Using the six-speed Tremec T-56 manual transmission is an oddly lovable experience. Vertical throws are appropriately long, but horizontal action through the shift gate is incredibly short. Gear engagement is solid, but swapping cogs isn't a quick process. If you want to execute a fourth-to-third downshift for a passing maneuver, some planning is required.

It isn't until you approach the car in person that you remember how small 1960s Corvettes were.


If you're looking for a canyon-carver, the Superformance Grand Sport is not your match. Closely spaced back-and-forth curves require work, from having to keep the transmission in a low enough gear to ensure the engine is on boil, to the effort required to point the car's nose where you want it to go. But for lazy backroads -- or, let's be honest, on the boulevards you'll take to get to a classic car meet -- the Superformance is a dream. Classic American muscle coupes were not made for tactile precision, and this Grand Sport keeps that spirit intact.

Of course, all of this comes at a price. This specific car starts at $114,900 -- a full $30,000 more than a brand-new, 650-horsepower 2019 Chevrolet Corvette Z06. And that's just the price for the chassis. The 525-horsepower LS3 is a $15,500 upgrade; the Borla 8-Stack is an additional $10,500. Add $3,495 for the transmission, factor in $22,845 worth of optional goodies (blue leather, air conditioning, power windows and so on), and don't forget about $10,500 for parts and labor and $1,000 for dealer prep and destination.

The total cost of the car you see here? $176,890. Holy smokes.

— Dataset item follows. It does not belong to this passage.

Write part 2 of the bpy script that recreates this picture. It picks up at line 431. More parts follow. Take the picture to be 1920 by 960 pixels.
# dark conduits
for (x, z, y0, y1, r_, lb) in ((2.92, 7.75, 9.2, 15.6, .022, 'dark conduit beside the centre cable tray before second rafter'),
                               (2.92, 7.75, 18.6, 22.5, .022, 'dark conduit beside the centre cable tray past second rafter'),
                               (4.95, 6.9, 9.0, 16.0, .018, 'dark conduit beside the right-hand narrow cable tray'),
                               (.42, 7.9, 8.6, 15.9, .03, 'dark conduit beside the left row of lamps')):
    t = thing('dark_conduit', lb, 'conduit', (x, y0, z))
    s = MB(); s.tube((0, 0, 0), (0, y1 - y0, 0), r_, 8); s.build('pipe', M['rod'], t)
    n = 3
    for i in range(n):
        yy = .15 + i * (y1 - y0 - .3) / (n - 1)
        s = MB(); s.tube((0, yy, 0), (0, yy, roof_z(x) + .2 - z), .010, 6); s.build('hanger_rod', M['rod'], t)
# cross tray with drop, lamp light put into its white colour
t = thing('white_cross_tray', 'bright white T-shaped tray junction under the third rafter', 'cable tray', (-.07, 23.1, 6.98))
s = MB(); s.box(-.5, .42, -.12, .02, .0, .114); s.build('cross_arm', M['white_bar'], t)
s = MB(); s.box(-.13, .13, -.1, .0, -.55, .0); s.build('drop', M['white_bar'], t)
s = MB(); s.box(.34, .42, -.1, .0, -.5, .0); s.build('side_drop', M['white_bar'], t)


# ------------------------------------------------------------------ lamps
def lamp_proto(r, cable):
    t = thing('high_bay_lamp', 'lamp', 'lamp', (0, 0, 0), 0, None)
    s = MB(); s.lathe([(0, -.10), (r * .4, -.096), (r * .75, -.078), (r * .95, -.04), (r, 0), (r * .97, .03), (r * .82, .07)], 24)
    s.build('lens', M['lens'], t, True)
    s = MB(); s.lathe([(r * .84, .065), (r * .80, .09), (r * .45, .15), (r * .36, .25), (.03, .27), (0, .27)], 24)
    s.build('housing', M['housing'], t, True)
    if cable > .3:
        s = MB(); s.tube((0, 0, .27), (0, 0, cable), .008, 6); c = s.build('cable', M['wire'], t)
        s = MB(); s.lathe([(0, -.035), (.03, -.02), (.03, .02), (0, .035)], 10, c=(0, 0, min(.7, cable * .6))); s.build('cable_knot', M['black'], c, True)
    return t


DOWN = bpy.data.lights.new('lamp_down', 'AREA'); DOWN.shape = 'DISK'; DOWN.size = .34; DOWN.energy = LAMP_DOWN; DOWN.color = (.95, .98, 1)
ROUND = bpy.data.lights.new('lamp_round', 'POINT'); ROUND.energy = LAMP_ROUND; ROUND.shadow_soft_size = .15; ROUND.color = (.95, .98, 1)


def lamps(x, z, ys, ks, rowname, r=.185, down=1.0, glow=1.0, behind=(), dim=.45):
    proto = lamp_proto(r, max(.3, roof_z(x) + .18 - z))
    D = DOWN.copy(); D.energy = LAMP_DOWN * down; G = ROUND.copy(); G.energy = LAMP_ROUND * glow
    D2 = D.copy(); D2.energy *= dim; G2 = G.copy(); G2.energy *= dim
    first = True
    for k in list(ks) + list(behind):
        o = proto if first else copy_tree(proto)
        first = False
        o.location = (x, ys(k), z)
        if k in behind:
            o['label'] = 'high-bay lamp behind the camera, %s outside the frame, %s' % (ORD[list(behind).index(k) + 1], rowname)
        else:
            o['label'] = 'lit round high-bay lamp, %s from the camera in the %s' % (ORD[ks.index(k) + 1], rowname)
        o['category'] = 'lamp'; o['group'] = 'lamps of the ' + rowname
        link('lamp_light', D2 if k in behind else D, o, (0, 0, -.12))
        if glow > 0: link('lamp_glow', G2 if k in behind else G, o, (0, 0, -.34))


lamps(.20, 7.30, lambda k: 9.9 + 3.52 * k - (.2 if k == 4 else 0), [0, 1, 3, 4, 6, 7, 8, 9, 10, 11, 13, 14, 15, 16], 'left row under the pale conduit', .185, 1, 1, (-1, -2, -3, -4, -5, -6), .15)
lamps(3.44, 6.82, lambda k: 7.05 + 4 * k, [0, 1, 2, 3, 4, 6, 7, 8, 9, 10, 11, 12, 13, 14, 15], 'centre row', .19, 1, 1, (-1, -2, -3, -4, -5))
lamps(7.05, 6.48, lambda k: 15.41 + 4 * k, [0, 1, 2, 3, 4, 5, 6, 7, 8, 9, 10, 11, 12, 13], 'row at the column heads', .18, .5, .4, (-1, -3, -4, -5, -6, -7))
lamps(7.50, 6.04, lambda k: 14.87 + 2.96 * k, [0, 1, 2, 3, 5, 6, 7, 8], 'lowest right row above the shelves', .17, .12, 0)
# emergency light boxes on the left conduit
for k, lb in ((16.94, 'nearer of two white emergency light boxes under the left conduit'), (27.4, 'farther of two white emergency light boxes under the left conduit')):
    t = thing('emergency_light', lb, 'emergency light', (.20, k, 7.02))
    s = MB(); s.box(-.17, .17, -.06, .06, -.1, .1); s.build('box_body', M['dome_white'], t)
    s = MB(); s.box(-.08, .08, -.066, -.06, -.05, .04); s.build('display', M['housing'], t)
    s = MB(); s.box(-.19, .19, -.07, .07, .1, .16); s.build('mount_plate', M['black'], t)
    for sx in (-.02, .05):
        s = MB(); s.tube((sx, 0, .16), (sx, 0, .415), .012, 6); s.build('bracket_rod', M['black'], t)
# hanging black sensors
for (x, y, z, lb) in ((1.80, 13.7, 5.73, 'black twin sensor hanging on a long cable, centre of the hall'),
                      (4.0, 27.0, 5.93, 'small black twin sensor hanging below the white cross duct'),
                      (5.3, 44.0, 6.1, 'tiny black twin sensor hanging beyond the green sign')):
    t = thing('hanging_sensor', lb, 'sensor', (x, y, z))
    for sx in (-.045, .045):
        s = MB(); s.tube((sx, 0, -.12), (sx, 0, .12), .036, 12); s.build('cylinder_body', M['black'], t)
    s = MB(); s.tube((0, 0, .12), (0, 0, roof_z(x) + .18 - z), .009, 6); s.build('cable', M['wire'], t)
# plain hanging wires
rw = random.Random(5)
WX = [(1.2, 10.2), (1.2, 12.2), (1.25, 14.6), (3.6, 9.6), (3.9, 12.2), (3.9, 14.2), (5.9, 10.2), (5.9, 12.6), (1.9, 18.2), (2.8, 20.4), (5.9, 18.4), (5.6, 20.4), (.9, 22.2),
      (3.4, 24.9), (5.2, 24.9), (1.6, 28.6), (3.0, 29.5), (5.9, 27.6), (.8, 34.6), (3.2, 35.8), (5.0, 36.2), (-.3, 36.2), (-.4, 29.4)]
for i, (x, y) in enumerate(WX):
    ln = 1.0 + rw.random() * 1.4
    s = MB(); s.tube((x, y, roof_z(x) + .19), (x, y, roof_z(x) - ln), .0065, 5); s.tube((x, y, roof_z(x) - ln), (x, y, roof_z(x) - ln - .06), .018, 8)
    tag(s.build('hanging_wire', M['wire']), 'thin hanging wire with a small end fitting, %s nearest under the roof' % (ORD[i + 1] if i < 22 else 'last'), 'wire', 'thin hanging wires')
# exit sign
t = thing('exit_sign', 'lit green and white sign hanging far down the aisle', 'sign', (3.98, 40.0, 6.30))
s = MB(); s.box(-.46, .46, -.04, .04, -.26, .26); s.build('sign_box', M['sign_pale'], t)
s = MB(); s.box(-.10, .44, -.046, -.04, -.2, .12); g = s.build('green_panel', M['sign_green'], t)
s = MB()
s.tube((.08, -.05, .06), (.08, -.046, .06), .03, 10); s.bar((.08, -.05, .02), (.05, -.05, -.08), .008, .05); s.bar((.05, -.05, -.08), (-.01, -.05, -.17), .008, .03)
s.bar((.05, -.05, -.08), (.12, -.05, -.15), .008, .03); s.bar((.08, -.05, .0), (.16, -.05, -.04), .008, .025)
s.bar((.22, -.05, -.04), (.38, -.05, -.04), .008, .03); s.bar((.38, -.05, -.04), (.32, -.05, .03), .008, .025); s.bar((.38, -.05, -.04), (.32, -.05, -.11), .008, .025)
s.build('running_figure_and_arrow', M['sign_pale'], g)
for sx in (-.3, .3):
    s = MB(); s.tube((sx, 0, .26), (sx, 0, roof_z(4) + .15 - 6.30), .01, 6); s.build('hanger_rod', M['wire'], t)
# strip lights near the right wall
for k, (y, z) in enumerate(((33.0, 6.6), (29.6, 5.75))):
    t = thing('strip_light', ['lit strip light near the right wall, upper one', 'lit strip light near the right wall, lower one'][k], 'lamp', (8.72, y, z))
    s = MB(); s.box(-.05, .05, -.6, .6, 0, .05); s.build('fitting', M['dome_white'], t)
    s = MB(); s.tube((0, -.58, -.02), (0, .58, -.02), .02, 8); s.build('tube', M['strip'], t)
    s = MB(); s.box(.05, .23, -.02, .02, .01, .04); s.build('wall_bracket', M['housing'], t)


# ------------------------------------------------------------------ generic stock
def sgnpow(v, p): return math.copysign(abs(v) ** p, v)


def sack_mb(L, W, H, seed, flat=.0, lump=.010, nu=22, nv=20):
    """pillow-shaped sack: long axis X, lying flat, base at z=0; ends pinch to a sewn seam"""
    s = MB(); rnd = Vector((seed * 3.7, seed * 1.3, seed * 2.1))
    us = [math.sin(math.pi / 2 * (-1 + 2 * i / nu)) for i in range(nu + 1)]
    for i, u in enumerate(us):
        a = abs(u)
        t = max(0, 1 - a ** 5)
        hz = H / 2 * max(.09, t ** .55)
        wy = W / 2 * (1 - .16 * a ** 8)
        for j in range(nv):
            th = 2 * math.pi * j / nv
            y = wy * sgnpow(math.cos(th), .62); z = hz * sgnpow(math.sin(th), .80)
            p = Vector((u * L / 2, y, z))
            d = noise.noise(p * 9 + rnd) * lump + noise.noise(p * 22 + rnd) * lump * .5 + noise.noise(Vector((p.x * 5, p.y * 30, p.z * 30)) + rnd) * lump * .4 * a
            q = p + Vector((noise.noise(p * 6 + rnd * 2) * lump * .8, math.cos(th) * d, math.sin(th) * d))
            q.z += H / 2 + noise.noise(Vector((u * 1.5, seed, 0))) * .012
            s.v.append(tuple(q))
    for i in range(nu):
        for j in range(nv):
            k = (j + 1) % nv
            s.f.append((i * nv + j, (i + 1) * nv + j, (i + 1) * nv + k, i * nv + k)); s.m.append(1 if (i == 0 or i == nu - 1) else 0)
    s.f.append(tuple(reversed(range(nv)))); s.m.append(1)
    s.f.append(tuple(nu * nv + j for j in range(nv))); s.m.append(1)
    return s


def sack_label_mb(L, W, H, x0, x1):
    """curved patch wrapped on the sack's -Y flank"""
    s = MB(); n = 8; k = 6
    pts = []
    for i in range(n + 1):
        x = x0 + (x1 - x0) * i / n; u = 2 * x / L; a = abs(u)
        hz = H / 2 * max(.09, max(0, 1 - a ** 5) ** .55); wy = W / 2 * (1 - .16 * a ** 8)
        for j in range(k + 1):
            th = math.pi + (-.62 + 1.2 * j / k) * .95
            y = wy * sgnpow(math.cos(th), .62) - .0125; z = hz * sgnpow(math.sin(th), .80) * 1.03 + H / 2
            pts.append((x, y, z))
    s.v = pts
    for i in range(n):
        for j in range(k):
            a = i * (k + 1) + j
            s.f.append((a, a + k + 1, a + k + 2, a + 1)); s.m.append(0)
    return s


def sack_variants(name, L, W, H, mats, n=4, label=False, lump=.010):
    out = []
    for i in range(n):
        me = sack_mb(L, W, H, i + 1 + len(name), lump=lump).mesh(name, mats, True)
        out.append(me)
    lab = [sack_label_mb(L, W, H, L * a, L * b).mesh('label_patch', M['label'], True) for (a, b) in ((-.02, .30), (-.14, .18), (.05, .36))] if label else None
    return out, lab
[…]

But no one ever said these restomods were cheap -- just look at the absolute mountains of cash Singer pulls in for its "reimagined" Porsche 911s. Consider that a company like Superformance is the Singer of the American muscle car world: the end product is period-correct perfect, but built with fully modern parts, some of which are even delivered under warranty. And that's something you just can't find on the used-car market.

A canyon-carver this is not -- and that's perfectly fine.